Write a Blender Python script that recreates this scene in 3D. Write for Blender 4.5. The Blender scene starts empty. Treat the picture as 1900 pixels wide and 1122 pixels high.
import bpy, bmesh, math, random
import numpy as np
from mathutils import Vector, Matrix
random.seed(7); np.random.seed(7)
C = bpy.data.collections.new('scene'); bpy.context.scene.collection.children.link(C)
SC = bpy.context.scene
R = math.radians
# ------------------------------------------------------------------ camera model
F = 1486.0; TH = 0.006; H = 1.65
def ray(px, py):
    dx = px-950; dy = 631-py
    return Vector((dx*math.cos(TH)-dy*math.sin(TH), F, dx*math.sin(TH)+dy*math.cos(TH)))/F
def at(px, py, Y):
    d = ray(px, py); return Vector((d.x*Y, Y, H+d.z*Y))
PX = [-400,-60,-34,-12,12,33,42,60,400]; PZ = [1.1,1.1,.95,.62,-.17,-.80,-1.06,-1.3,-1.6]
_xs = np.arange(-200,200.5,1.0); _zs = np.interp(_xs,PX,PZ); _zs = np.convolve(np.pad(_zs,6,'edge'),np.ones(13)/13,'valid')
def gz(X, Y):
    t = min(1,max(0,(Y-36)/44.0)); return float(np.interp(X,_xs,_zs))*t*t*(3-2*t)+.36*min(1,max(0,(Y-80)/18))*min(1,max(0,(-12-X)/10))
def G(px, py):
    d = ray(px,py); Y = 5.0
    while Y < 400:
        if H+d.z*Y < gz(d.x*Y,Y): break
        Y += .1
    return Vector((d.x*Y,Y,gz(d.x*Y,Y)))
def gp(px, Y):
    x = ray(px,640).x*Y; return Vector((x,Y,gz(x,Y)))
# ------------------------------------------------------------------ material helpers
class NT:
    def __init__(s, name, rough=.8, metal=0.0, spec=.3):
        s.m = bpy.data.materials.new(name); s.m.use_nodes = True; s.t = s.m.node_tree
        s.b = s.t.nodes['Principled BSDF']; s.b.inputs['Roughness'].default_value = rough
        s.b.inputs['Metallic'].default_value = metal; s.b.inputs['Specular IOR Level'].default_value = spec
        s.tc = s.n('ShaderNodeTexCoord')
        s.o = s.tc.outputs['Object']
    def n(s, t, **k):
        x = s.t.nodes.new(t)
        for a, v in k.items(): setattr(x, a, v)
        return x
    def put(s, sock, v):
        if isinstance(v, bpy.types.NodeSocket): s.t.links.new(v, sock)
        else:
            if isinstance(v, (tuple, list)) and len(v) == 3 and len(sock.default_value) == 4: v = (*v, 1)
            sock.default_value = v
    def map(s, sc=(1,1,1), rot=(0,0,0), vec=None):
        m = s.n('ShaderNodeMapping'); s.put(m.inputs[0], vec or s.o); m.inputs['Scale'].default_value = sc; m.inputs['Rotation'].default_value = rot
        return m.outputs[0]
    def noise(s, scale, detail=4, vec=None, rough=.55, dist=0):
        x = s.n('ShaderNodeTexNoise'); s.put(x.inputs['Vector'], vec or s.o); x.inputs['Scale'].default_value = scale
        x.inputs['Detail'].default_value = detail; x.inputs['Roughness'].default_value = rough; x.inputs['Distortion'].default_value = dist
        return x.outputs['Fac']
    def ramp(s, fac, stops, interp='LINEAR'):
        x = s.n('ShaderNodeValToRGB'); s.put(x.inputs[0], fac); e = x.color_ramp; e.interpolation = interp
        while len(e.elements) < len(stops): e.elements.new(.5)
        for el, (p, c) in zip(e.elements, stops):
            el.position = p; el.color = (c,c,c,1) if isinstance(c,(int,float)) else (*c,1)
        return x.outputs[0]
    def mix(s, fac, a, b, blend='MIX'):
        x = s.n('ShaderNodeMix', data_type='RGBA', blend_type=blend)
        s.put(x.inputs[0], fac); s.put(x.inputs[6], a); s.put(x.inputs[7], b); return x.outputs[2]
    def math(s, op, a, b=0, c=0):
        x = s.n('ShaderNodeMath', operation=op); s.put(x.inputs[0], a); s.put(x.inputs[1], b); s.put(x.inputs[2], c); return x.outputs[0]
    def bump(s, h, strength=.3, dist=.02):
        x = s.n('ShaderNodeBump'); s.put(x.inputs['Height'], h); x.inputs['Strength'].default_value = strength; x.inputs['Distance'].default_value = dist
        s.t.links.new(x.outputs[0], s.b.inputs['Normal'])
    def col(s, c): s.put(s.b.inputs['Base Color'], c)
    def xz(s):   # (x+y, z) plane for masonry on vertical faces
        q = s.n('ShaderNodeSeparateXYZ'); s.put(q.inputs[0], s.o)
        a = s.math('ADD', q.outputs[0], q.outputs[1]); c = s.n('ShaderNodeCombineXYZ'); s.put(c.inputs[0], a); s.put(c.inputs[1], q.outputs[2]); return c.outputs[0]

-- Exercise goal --
Quote each line of the data above exactly as written.

-- Result for this task --
Write a Blender Python script that recreates this scene in 3D. Write for Blender 4.5. The Blender scene starts empty. Treat the picture as 1900 pixels wide and 1122 pixels high.
import bpy, bmesh, math, random
import numpy as np
from mathutils import Vector, Matrix
random.seed(7); np.random.seed(7)
C = bpy.data.collections.new('scene'); bpy.context.scene.collection.children.link(C)
SC = bpy.context.scene
R = math.radians
# ------------------------------------------------------------------ camera model
F = 1486.0; TH = 0.006; H = 1.65
def ray(px, py):
    dx = px-950; dy = 631-py
    return Vector((dx*math.cos(TH)-dy*math.sin(TH), F, dx*math.sin(TH)+dy*math.cos(TH)))/F
def at(px, py, Y):
    d = ray(px, py); return Vector((d.x*Y, Y, H+d.z*Y))
PX = [-400,-60,-34,-12,12,33,42,60,400]; PZ = [1.1,1.1,.95,.62,-.17,-.80,-1.06,-1.3,-1.6]
_xs = np.arange(-200,200.5,1.0); _zs = np.interp(_xs,PX,PZ); _zs = np.convolve(np.pad(_zs,6,'edge'),np.ones(13)/13,'valid')
def gz(X, Y):
    t = min(1,max(0,(Y-36)/44.0)); return float(np.interp(X,_xs,_zs))*t*t*(3-2*t)+.36*min(1,max(0,(Y-80)/18))*min(1,max(0,(-12-X)/10))
def G(px, py):
    d = ray(px,py); Y = 5.0
    while Y < 400:
        if H+d.z*Y < gz(d.x*Y,Y): break
        Y += .1
    return Vector((d.x*Y,Y,gz(d.x*Y,Y)))
def gp(px, Y):
    x = ray(px,640).x*Y; return Vector((x,Y,gz(x,Y)))
# ------------------------------------------------------------------ material helpers
class NT:
    def __init__(s, name, rough=.8, metal=0.0, spec=.3):
        s.m = bpy.data.materials.new(name); s.m.use_nodes = True; s.t = s.m.node_tree
        s.b = s.t.nodes['Principled BSDF']; s.b.inputs['Roughness'].default_value = rough
        s.b.inputs['Metallic'].default_value = metal; s.b.inputs['Specular IOR Level'].default_value = spec
        s.tc = s.n('ShaderNodeTexCoord')
        s.o = s.tc.outputs['Object']
    def n(s, t, **k):
        x = s.t.nodes.new(t)
        for a, v in k.items(): setattr(x, a, v)
        return x
    def put(s, sock, v):
        if isinstance(v, bpy.types.NodeSocket): s.t.links.new(v, sock)
        else:
            if isinstance(v, (tuple, list)) and len(v) == 3 and len(sock.default_value) == 4: v = (*v, 1)
            sock.default_value = v
    def map(s, sc=(1,1,1), rot=(0,0,0), vec=None):
        m = s.n('ShaderNodeMapping'); s.put(m.inputs[0], vec or s.o); m.inputs['Scale'].default_value = sc; m.inputs['Rotation'].default_value = rot
        return m.outputs[0]
    def noise(s, scale, detail=4, vec=None, rough=.55, dist=0):
        x = s.n('ShaderNodeTexNoise'); s.put(x.inputs['Vector'], vec or s.o); x.inputs['Scale'].default_value = scale
        x.inputs['Detail'].default_value = detail; x.inputs['Roughness'].default_value = rough; x.inputs['Distortion'].default_value = dist
        return x.outputs['Fac']
    def ramp(s, fac, stops, interp='LINEAR'):
        x = s.n('ShaderNodeValToRGB'); s.put(x.inputs[0], fac); e = x.color_ramp; e.interpolation = interp
        while len(e.elements) < len(stops): e.elements.new(.5)
        for el, (p, c) in zip(e.elements, stops):
            el.position = p; el.color = (c,c,c,1) if isinstance(c,(int,float)) else (*c,1)
        return x.outputs[0]
    def mix(s, fac, a, b, blend='MIX'):
        x = s.n('ShaderNodeMix', data_type='RGBA', blend_type=blend)
        s.put(x.inputs[0], fac); s.put(x.inputs[6], a); s.put(x.inputs[7], b); return x.outputs[2]
    def math(s, op, a, b=0, c=0):
        x = s.n('ShaderNodeMath', operation=op); s.put(x.inputs[0], a); s.put(x.inputs[1], b); s.put(x.inputs[2], c); return x.outputs[0]
    def bump(s, h, strength=.3, dist=.02):
        x = s.n('ShaderNodeBump'); s.put(x.inputs['Height'], h); x.inputs['Strength'].default_value = strength; x.inputs['Distance'].default_value = dist
        s.t.links.new(x.outputs[0], s.b.inputs['Normal'])
    def col(s, c): s.put(s.b.inputs['Base Color'], c)
    def xz(s):   # (x+y, z) plane for masonry on vertical faces
        q = s.n('ShaderNodeSeparateXYZ'); s.put(q.inputs[0], s.o)
        a = s.math('ADD', q.outputs[0], q.outputs[1]); c = s.n('ShaderNodeCombineXYZ'); s.put(c.inputs[0], a); s.put(c.inputs[1], q.outputs[2]); return c.outputs[0]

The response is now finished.